> INFORMATION GIVEN
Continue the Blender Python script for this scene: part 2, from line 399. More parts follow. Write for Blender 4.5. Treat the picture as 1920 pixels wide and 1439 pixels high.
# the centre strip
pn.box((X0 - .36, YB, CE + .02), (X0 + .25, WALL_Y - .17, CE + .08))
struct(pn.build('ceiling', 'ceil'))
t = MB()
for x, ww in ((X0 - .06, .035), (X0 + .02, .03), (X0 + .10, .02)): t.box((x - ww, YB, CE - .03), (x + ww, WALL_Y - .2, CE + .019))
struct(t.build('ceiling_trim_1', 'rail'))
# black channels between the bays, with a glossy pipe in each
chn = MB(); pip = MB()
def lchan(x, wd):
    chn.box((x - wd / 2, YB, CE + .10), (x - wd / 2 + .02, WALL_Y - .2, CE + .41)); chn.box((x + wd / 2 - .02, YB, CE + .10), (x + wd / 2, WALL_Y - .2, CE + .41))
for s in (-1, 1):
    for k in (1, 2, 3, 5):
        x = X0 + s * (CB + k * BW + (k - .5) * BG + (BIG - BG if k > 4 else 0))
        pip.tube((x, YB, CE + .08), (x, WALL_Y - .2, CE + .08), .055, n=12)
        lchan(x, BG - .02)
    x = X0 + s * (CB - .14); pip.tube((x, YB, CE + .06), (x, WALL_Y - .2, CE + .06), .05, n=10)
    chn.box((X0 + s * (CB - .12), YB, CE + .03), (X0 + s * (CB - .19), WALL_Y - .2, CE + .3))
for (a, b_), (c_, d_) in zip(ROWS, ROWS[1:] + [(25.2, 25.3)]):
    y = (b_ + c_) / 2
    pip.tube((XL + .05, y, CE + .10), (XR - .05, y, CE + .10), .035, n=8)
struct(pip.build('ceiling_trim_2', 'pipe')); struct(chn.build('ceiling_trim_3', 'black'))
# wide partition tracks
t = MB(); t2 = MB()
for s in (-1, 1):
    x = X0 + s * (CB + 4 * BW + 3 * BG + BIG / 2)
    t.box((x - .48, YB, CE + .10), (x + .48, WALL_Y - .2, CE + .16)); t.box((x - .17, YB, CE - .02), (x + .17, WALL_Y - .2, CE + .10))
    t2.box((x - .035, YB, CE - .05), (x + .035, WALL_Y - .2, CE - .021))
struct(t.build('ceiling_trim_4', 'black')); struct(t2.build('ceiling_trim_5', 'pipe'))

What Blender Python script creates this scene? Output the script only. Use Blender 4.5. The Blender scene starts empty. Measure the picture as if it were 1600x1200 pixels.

> YOUR OBJECTIVE
Faithfully copy every entry, leaving nothing out.

> SOLUTION
Continue the Blender Python script for this scene: part 2, from line 399. More parts follow. Write for Blender 4.5. Treat the picture as 1920 pixels wide and 1439 pixels high.
# the centre strip
pn.box((X0 - .36, YB, CE + .02), (X0 + .25, WALL_Y - .17, CE + .08))
struct(pn.build('ceiling', 'ceil'))
t = MB()
for x, ww in ((X0 - .06, .035), (X0 + .02, .03), (X0 + .10, .02)): t.box((x - ww, YB, CE - .03), (x + ww, WALL_Y - .2, CE + .019))
struct(t.build('ceiling_trim_1', 'rail'))
# black channels between the bays, with a glossy pipe in each
chn = MB(); pip = MB()
def lchan(x, wd):
    chn.box((x - wd / 2, YB, CE + .10), (x - wd / 2 + .02, WALL_Y - .2, CE + .41)); chn.box((x + wd / 2 - .02, YB, CE + .10), (x + wd / 2, WALL_Y - .2, CE + .41))
for s in (-1, 1):
    for k in (1, 2, 3, 5):
        x = X0 + s * (CB + k * BW + (k - .5) * BG + (BIG - BG if k > 4 else 0))
        pip.tube((x, YB, CE + .08), (x, WALL_Y - .2, CE + .08), .055, n=12)
        lchan(x, BG - .02)
    x = X0 + s * (CB - .14); pip.tube((x, YB, CE + .06), (x, WALL_Y - .2, CE + .06), .05, n=10)
    chn.box((X0 + s * (CB - .12), YB, CE + .03), (X0 + s * (CB - .19), WALL_Y - .2, CE + .3))
for (a, b_), (c_, d_) in zip(ROWS, ROWS[1:] + [(25.2, 25.3)]):
    y = (b_ + c_) / 2
    pip.tube((XL + .05, y, CE + .10), (XR - .05, y, CE + .10), .035, n=8)
struct(pip.build('ceiling_trim_2', 'pipe')); struct(chn.build('ceiling_trim_3', 'black'))
# wide partition tracks
t = MB(); t2 = MB()
for s in (-1, 1):
    x = X0 + s * (CB + 4 * BW + 3 * BG + BIG / 2)
    t.box((x - .48, YB, CE + .10), (x + .48, WALL_Y - .2, CE + .16)); t.box((x - .17, YB, CE - .02), (x + .17, WALL_Y - .2, CE + .10))
    t2.box((x - .035, YB, CE - .05), (x + .035, WALL_Y - .2, CE - .021))
struct(t.build('ceiling_trim_4', 'black')); struct(t2.build('ceiling_trim_5', 'pipe'))

What Blender Python script creates this scene? Output the script only. Use Blender 4.5. The Blender scene starts empty. Measure the picture as if it were 1600x1200 pixels.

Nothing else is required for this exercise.